## Exercise brief
Every line below that contains "scene" is to be copied.

— begin Records —

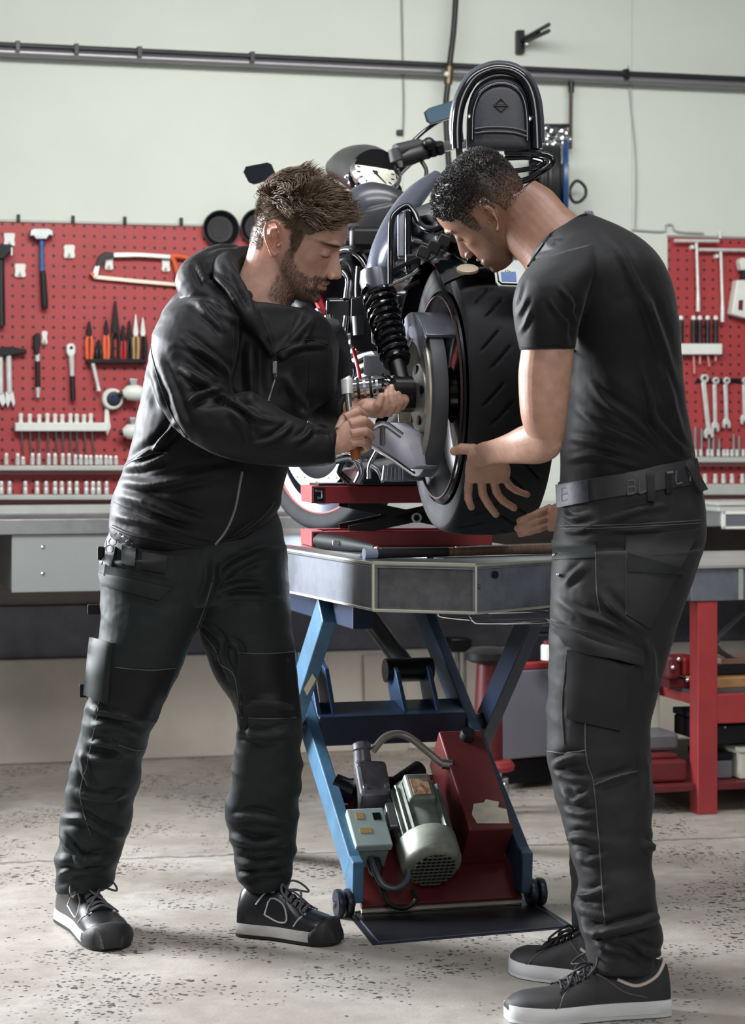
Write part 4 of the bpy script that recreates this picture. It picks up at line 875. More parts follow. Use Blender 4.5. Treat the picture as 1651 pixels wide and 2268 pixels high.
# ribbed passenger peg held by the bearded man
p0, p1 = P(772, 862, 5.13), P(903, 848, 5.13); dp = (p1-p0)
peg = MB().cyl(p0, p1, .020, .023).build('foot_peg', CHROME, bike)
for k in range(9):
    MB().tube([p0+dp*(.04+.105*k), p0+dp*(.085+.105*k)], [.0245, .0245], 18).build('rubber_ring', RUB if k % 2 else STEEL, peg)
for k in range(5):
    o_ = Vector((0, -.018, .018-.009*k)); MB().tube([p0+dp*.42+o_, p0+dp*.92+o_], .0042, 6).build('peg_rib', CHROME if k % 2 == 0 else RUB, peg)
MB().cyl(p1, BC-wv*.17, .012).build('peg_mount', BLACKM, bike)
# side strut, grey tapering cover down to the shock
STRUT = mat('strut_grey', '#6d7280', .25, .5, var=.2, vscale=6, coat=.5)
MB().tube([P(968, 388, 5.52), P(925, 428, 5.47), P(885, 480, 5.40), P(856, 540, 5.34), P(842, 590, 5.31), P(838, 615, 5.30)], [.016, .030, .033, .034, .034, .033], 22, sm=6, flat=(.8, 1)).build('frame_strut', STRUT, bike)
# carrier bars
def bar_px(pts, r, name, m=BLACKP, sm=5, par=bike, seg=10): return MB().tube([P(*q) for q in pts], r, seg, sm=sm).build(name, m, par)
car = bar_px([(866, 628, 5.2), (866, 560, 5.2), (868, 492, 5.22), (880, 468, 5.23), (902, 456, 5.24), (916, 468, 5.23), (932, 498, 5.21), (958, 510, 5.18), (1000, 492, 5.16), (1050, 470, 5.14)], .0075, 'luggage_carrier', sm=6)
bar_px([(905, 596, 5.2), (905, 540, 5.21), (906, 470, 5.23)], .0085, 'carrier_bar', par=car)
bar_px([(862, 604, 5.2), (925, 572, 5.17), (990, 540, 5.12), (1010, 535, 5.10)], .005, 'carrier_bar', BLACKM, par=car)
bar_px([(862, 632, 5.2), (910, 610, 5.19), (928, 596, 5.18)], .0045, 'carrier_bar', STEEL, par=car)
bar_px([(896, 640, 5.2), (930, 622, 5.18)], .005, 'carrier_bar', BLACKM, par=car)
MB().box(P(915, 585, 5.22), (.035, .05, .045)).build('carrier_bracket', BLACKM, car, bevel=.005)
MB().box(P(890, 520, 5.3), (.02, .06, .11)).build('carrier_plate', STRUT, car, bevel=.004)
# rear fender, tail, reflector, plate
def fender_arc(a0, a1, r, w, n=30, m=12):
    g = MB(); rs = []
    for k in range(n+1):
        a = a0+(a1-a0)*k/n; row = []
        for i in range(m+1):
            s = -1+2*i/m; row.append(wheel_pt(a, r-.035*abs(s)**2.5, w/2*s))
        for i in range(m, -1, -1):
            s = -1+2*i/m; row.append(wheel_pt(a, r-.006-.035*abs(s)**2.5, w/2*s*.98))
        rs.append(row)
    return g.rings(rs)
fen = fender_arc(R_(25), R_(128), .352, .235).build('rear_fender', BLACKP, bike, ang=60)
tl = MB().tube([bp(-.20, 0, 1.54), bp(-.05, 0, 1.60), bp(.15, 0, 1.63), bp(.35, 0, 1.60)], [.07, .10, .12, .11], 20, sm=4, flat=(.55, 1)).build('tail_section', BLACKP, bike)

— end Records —
— begin Records —

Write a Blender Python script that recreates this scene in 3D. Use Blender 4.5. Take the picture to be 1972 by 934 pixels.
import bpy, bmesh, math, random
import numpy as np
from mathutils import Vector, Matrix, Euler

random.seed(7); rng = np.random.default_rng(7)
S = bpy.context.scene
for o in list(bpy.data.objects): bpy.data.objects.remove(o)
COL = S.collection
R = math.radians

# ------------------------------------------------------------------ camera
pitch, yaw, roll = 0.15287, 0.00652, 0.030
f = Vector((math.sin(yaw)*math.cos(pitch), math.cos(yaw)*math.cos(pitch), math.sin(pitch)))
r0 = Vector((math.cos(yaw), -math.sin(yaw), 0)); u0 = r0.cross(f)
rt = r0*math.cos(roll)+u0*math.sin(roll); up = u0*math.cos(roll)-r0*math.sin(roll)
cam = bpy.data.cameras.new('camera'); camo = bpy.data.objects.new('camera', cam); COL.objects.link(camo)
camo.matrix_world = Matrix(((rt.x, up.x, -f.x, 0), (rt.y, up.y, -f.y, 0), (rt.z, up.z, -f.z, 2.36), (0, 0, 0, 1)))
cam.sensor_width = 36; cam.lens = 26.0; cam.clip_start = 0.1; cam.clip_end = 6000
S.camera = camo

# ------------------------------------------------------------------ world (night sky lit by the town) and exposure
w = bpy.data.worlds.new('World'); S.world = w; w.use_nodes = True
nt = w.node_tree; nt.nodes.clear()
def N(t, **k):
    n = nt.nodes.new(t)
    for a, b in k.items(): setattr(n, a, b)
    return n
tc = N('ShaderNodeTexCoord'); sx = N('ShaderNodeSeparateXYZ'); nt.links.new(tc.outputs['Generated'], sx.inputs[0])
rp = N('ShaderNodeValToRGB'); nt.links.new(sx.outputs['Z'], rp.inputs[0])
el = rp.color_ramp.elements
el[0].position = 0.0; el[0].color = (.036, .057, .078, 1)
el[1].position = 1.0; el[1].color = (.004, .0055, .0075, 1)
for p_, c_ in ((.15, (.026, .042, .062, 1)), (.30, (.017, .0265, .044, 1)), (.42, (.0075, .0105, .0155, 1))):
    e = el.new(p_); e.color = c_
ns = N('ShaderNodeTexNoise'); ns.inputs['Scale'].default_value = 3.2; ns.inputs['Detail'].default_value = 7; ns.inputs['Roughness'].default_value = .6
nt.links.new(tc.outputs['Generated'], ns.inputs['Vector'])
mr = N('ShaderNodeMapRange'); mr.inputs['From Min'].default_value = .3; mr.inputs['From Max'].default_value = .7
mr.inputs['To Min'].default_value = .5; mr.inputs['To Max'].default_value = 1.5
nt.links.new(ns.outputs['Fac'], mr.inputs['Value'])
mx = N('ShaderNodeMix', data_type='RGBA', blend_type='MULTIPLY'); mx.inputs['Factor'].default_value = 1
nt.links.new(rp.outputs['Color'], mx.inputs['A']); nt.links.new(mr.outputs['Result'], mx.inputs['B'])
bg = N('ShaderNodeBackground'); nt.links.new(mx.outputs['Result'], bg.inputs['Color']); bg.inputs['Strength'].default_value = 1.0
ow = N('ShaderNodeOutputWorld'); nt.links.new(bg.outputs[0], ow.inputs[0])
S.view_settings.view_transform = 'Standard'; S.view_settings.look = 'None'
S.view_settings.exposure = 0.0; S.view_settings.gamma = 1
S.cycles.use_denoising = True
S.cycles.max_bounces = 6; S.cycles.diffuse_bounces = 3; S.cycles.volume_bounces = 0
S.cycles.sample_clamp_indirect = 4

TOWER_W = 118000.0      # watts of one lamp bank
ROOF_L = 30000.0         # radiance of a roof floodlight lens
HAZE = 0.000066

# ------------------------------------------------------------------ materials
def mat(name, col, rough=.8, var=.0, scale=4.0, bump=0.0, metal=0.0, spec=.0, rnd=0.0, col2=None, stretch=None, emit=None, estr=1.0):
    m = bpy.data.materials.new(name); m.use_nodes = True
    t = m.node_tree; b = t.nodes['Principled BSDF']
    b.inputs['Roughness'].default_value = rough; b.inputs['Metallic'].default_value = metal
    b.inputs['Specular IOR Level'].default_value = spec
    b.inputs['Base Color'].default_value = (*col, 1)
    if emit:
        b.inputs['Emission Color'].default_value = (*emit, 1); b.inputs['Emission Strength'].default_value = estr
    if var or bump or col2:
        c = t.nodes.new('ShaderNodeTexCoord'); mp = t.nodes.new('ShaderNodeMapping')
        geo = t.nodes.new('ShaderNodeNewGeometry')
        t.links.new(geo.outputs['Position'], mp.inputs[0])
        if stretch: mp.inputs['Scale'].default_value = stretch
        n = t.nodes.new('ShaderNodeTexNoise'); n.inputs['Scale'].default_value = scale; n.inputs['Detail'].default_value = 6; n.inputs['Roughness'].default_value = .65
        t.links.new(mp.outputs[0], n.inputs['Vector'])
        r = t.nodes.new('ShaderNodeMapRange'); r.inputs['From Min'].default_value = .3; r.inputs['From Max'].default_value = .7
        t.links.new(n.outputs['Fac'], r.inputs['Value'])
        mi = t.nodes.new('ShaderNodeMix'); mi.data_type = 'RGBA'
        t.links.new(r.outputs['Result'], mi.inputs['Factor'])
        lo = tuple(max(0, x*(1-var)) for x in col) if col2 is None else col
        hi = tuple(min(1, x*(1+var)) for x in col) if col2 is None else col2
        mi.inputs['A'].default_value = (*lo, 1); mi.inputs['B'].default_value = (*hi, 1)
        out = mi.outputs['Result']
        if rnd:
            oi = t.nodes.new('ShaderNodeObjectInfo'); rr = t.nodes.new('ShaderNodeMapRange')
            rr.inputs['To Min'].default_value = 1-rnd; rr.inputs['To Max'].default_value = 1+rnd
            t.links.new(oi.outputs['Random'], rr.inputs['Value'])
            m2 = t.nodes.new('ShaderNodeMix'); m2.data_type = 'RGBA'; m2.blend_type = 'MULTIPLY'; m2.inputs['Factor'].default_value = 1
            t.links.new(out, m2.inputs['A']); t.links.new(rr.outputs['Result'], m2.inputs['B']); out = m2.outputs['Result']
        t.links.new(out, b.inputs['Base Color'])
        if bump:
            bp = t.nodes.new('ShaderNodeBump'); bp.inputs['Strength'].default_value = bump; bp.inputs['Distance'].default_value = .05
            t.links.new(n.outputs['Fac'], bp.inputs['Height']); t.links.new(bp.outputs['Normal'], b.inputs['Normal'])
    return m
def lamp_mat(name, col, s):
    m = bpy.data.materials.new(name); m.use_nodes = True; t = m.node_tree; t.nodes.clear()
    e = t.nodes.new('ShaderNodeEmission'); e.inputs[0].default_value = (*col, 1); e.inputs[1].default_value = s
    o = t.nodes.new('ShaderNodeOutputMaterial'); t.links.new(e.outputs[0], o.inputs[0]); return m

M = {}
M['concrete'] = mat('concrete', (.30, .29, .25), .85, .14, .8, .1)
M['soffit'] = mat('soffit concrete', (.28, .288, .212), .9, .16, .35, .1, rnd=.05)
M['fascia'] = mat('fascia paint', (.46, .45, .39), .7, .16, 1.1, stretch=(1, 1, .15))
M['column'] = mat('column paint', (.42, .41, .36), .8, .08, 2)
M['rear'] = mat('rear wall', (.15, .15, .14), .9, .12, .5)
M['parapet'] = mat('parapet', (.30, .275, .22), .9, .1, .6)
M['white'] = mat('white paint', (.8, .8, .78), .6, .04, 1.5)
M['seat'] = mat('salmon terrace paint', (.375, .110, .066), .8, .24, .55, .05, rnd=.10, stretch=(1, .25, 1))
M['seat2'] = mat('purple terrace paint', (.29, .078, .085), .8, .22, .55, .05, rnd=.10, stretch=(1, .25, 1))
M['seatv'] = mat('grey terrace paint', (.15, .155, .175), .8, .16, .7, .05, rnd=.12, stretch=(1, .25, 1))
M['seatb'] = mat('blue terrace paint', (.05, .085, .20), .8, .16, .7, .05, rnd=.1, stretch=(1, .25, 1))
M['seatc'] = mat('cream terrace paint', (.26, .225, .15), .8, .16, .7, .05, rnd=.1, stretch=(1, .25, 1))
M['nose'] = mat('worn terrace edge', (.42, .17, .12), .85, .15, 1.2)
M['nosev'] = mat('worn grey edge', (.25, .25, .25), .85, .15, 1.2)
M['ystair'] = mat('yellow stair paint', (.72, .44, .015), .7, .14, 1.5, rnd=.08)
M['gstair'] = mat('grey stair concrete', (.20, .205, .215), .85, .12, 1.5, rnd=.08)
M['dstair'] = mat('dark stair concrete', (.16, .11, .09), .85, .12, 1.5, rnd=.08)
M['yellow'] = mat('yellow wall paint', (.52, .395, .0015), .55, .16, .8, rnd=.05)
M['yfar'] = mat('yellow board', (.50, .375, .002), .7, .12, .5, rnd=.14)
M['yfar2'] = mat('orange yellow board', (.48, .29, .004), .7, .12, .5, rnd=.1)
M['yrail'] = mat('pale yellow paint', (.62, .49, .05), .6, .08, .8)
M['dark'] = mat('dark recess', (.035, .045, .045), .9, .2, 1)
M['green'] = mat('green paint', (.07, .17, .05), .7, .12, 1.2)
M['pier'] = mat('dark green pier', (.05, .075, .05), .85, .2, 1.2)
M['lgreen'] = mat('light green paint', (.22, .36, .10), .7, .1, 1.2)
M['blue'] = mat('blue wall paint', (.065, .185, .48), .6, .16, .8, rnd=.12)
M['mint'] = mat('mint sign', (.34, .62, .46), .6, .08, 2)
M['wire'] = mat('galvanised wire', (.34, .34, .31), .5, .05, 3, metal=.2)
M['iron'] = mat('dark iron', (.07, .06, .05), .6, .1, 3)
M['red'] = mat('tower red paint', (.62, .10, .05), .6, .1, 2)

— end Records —
— begin Records —

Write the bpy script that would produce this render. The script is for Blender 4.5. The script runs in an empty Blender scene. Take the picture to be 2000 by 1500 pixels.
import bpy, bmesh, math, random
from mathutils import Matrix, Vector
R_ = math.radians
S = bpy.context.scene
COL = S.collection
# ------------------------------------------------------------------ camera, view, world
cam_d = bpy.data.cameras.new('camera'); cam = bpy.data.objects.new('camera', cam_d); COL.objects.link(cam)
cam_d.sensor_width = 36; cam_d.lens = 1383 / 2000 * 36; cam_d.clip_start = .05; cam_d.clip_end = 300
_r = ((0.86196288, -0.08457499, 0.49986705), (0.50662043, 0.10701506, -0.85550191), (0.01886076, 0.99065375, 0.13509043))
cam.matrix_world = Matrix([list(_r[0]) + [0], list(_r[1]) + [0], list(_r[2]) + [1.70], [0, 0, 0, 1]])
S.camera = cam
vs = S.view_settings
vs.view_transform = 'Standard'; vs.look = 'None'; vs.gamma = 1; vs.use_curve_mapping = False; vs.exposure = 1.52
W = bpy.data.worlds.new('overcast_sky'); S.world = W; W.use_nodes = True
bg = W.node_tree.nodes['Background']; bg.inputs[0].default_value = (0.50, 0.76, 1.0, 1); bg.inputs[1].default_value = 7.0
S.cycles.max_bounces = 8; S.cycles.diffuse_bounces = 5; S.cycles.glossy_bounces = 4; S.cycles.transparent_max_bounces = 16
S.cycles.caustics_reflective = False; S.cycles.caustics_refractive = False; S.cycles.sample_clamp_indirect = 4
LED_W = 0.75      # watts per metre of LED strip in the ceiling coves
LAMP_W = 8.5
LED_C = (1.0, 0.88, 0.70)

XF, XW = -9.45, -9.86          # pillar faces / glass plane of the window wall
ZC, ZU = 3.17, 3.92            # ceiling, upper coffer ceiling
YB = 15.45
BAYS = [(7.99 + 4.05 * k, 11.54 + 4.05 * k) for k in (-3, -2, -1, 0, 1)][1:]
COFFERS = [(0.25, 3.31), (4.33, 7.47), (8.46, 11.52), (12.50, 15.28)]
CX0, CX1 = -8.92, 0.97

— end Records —

## Output
Write a Blender Python script that recreates this scene in 3D. Use Blender 4.5. Take the picture to be 1972 by 934 pixels.
S = bpy.context.scene
Write the bpy script that would produce this render. The script is for Blender 4.5. The script runs in an empty Blender scene. Take the picture to be 2000 by 1500 pixels.
S = bpy.context.scene